Domestic R&D costs must be amortized over 5 years and overseas R&D over 15 years.
This means if your startup makes $1M in revenue and spends $1M on developers in despite losing money you will end up owing $200,000 in taxes.
It has become absurdly expensive to be a revenue generating + pre profit tech startup in the US. Moving our company to Canada would save $500,000 in taxes but would be a total nightmare logistically. Honestly this shit really sucks and is really demotivating.
@lovegodhatesin Yes. But unfortunately even if this passes it only applies to domestic. So international software devs are still amortized over 15 years which for a startup basically means you can’t deduct software engineering related expenses at all.
The majority of our team is overseas. So either we fire everyone, go bankrupt or we move the company.
@carvellia Well I am 100% domestic, so good that I get the break ;P As an American taxpayer, I am 100% Ok with not giving a tax break to money spent across the pond.

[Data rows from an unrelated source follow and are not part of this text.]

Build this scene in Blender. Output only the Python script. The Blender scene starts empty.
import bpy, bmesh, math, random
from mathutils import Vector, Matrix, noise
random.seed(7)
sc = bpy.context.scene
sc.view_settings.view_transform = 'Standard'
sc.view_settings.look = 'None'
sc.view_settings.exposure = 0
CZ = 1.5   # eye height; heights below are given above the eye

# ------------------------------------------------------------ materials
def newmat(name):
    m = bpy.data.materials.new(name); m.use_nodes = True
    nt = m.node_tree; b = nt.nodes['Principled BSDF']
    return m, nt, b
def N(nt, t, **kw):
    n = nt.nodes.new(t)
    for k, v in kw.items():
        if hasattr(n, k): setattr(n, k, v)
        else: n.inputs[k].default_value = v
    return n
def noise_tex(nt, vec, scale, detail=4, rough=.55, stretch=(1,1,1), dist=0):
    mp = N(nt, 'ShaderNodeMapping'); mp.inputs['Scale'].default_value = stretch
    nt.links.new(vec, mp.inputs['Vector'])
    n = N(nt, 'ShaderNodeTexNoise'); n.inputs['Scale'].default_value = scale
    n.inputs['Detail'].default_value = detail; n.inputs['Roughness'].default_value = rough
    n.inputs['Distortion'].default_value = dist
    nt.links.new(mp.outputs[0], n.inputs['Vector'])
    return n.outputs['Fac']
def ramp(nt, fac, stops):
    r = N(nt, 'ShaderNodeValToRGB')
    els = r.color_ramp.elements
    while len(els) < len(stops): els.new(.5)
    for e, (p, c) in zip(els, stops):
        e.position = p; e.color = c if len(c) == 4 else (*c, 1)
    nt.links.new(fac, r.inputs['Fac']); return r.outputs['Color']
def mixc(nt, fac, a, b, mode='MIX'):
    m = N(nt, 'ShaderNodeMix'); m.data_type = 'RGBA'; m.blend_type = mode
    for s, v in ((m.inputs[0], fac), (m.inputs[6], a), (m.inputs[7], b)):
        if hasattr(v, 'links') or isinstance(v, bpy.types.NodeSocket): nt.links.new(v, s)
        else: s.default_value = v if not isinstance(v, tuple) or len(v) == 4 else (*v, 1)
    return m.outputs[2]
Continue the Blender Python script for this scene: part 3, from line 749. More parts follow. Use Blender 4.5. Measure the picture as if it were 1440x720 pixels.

@moanalua The only reason is having raised money moving the company on paper would be complicated. But paying 250k to the tax attorneys and lawyers to save 500k/ year is worth it I guess.
@carvellia There were quite a few companies trying to move some engineering salaries to R&D for the tax credits but it was hard to justify. To me, this reads as "if you want to classify 100% of an engineer's salary as R&D expense you can without worrying about justifying" not "you have to consider all engineers as R&D".
@thethao247h You are not reading it incorrectly. All software engineering is R&D but despite that not all software development qualifies for R&D tax credits. There is NO option to deduct your software engineer expenses.
I think a lot of people are making the assumption that what I am saying is too ridiculous that it couldn’t be right that they would make such a stupid law but it is.
@carvellia I mean this will bankrupt every startup so I guess pay yourself, declare bankruptcy every year, and sell the software to a new entity for a dollar every year
@carvellia Depends on how fast you develop and when you become profitable, if your revenue ramps up linearly over 3-5 years and lags behind your development costs it might even be beneficial, or at least the effect won't be nearly as dramatic as your example. This taxation isn't fundamentally different from the way other industries are taxed for development costs, the main problem seems to be that it's done in a rather abrupt way. I guess the intent is to bring back software jobs to the US and stimulate the domestic market for software products, as buying a software subscription or service becomes way more attractive than building the software yourself. Actually makes a lot of sense to me and could be great for B2B SaaS startups as enterprises have more incentives to buy your software than to "reinvent the wheel" internally.
@harpazo56 There is no benefit? You could always carry the losses from on year to the next. The example is my own company, it’s not made up and the result will be us leaving the US.
Your correct that building software becomes far less attractive. But this mostly applies to startups. A giant enterprise doesn’t care if they pay more taxes this year to save on taxes in 5 years. Startups, especially bootstrapped startups get absolutely hosed by this. Many would be bankrupt from the tax bill.
Why on earth would you want to discourage R&D and defend this Trump tax bill is beyond me.